Quote Originally Posted by Brenus View Post
What lost France to England was the end of the French Civil War. The 100 years War is in fact the factor which created a separation between English and French citizenship (even if the word itself will come later). The final reconquest by the French King of Normandy, Brittany and Burgundy went without one city closing its doors to the French armies. The now French had enough of now English occupation. Somehow, the nationalities became before the former feudal link. So, in order to keep France as part of a United Kingdom, the English King would have to stop both side to think to be enemies.
Even today, reading and believing some free-newspapers readers comments, it is still not achieved...

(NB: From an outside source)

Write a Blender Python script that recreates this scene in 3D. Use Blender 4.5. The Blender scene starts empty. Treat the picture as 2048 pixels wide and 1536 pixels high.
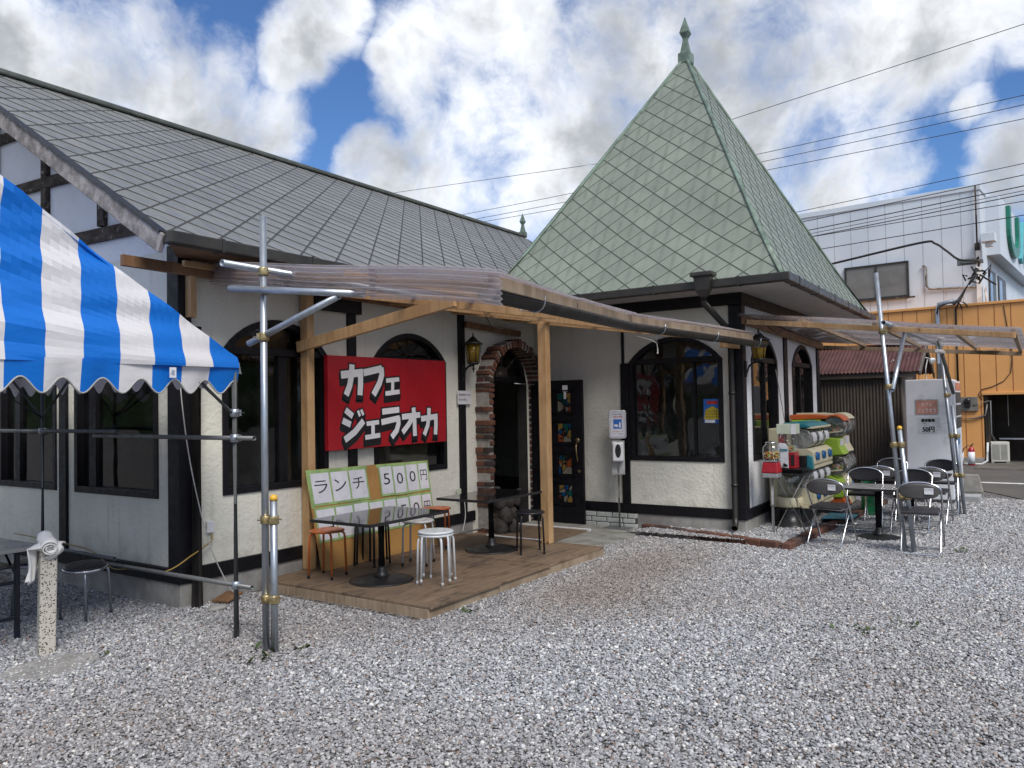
import bpy, bmesh, math, random
import numpy as np
from mathutils import Vector, Matrix, noise as mnoise
R = math.radians
scene = bpy.context.scene
COL = scene.collection
random.seed(7)
NPR = np.random.default_rng(11)

# ------------------------------------------------------------------ camera
F_PX, YAW, PITCH, ROLL = 1566.0, 0.5900, 0.02875, -0.01827
cd = bpy.data.cameras.new("camera"); cam = bpy.data.objects.new("camera", cd); COL.objects.link(cam)
fw = Vector((math.cos(YAW)*math.cos(PITCH), math.sin(YAW)*math.cos(PITCH), math.sin(PITCH)))
rt = Vector((math.sin(YAW), -math.cos(YAW), 0.0)); up = rt.cross(fw)
rt2 = rt*math.cos(ROLL) + up*math.sin(ROLL); up2 = -rt*math.sin(ROLL) + up*math.cos(ROLL)
CAMLOC = Vector((-3.9464, -6.0371, 1.65))
cam.matrix_world = Matrix(((rt2.x, up2.x, -fw.x, CAMLOC.x), (rt2.y, up2.y, -fw.y, CAMLOC.y), (rt2.z, up2.z, -fw.z, CAMLOC.z), (0, 0, 0, 1)))
cd.sensor_width = 36.0; cd.lens = F_PX/2048*36.0; cd.clip_start = 0.05; cd.clip_end = 900
scene.camera = cam

# ------------------------------------------------------------------ light, sky, exposure
scene.view_settings.view_transform = 'Standard'; scene.view_settings.look = 'None'
scene.view_settings.exposure = 0.98; scene.view_settings.gamma = 1.0
SUN_AZ = R(-125.0)      # direction the light comes from, measured from +x towards +y
SUN_EL = R(48.0)
sd = bpy.data.lights.new("sun", 'SUN'); sd.energy = 1.7; sd.angle = R(24); sd.color = (1.0, 0.96, 0.90)
sun = bpy.data.objects.new("sun", sd); COL.objects.link(sun)
to_sun = Vector((math.cos(SUN_EL)*math.cos(SUN_AZ), math.cos(SUN_EL)*math.sin(SUN_AZ), math.sin(SUN_EL)))
sun.rotation_euler = to_sun.to_track_quat('Z', 'Y').to_euler(); sun.location = (0, -12, 30)

w = bpy.data.worlds.new("World"); scene.world = w; w.use_nodes = True
nt = w.node_tree; N = nt.nodes; LK = nt.links
for n in list(N): N.remove(n)
def wn(t, **kw):
    n = N.new(t)
    for k, v in kw.items(): setattr(n, k, v)
    return n
def wlink(a, b): LK.new(a, b)
def wmath(op, a, b=None, clamp=False):
    n = wn('ShaderNodeMath', operation=op, use_clamp=clamp)
    for i, x in enumerate((a, b)):
        if x is None: continue
        if isinstance(x, (int, float)): n.inputs[i].default_value = x
        else: wlink(x, n.inputs[i])
    return n.outputs[0]
def wsmooth(x, lo, hi, a=0.0, b=1.0):
    n = wn('ShaderNodeMapRange', interpolation_type='SMOOTHSTEP')
    wlink(x, n.inputs[0])
    for i, v in enumerate((lo, hi, a, b)): n.inputs[i+1].default_value = v
    return n.outputs[0]
sky = wn('ShaderNodeTexSky', sky_type='NISHITA', sun_disc=False)
sky.sun_elevation = SUN_EL; sky.sun_rotation = math.pi/2 - SUN_AZ
sky.air_density = 1.0; sky.dust_density = 0.4; sky.ozone_density = 3.0
tc = wn('ShaderNodeTexCoord'); gen = tc.outputs['Generated']
def wnoise(vec, scale, detail, rough, off=(0, 0, 0)):
    m = wn('ShaderNodeMapping'); m.inputs['Location'].default_value = off; wlink(vec, m.inputs['Vector'])
    n = wn('ShaderNodeTexNoise'); n.inputs['Scale'].default_value = scale; n.inputs['Detail'].default_value = detail
    n.inputs['Roughness'].default_value = rough; wlink(m.outputs[0], n.inputs['Vector'])
    return n
wv = wnoise(gen, 5.0, 5.0, 0.55)
ws = wn('ShaderNodeVectorMath', operation='SUBTRACT'); wlink(wv.outputs['Color'], ws.inputs[0]); ws.inputs[1].default_value = (0.5, 0.5, 0.5)
wm = wn('ShaderNodeVectorMath', operation='MULTIPLY_ADD'); wlink(ws.outputs[0], wm.inputs[0]); wm.inputs[1].default_value = (0.09, 0.09, 0.09); wlink(gen, wm.inputs[2])
wd = wn('ShaderNodeVectorMath', operation='NORMALIZE'); wlink(wm.outputs[0], wd.inputs[0])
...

Even Hasting (1066) is described as a battle of the English King against the Normans (so France did not exist but England did apparently) as the English refuse any notion of being defeated by French.
England is an older country than France, the very fact that a Norman vassal of the French King could break away and declare war on England independently shows how weak the French Crown was and how France lacked any sense of "Frenchness" at the time. By contrast England was resiliant enough that the Danish Kings were not so much overthrown when Cnut died as simply frozen out by the English Earls and Bishops.

One theory for why the English rolled over after Hastings is that they didn't believe the Normans would last - England would just shrug them off in a generation like the Danes. What they didn't count on was William the Bastard being quite that much of a bastard that he killed or exiled the entire English aristocracy, dethroned all the English bishops and either dissolved or "re-founded" the Enlish monasteries as Norman establishments.

In a way it was the 100 years war that created France, as you say, the French banded together and became defined by their opposition to English rule - throwing off the English yoke was something the French did together.